La Corte di Appello di Milano non pare, infatti, condividere l’orientamento sposato dai propri Colleghi di Tribunale, sia delle Sezioni ordinarie che delle Sezioni specializzate in materia antitrust.
Crediamo, infatti, che sia passata ai più inosservata un’apprezzabile sentenza della Corte di Appello di Milano (la n. 1988 del 8 giugno 2022 in www.giurisprudenzadelleimprese.it ) che ha ribaltato il responso negativo della Sezione specializzata antitrust del Tribunale meneghino, rilevando che “Il provvedimento della Banca d’Italia n. 55/2005 possiede un’elevata attitudine a provare la condotta anticoncorrenziale e il giudice di merito non può attribuire rilievo decisivo all’attuazione o non attuazione della prescrizione impartita da Banca d’Italia ad ABI, essendo, invece, tenuto a
verificare se le disposizioni contrattualmente pattuite coincidano con le condizioni vietate dell’intesa restrittiva (cfr.

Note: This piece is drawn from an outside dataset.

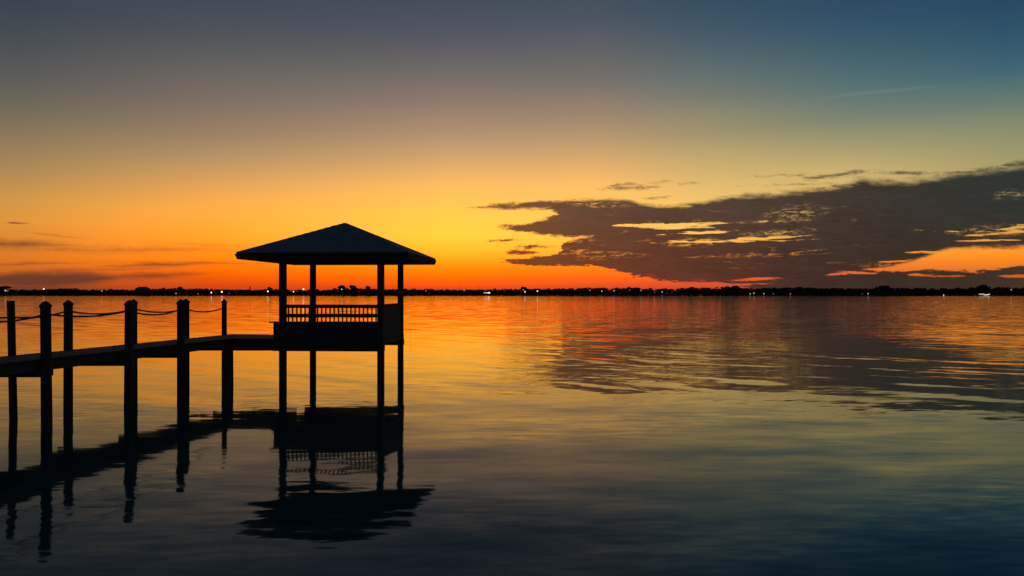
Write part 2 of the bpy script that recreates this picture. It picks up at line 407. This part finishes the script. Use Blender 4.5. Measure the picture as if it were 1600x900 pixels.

Cass., Sent. 13846/2019).”.
In quel caso, il Tribunale in prima battuta riteneva non provata l’esistenza dell’intesa per l’anno della fideiussione impugnata (il 2009), in quanto successiva al 2005 ma la Corte d’Appello, prima Sezione, richiamando, la giurisprudenza di Cassazione, e un proprio consolidato orientamento, smentiva il Tribunale, affermando che ove la fideiussione sia conforme al modello ABI, il provvedimento di B.D.I. è già prova sufficiente per ritenere parzialmente nulla la fideiussione
impugnata.
L’orientamento richiamato ha trovato ulteriore conferma anche nel corrente anno con altra pronuncia sempre della stessa Sezioni I della Corte di Appello (la n. 922 del 16 marzo 2023 in banca dati giuridica https://itaca.eurojus.it ) che ha ribaltato una sentenza del Tribunale di Lecco, giudicando parzialmente nulla una fideiussione omnibus del 2008 giusta, semplicemente, la sua ravvisata conformità allo schema elaborato da ABI.
Si tratta di un dato statistico importante sia per le cause dove vi è stata soccombenza in primo grado ma anche per quelle ancora da avviare, specie per quelle di competenza del foro di Milano, posto che la Sezione I della Corte d’Appello è quella deputata a trattare sia la materia bancaria che le cause antitrust.
Tutto questo per dire che se il Tribunale, in primo grado, ha respinto motivando in base alla mancata prova dell’intesa in relazione a fideiussioni successive al 2005, nulla è ancora perduto; c’è l’appello e c’è sempre un Giudice, anche a Milano!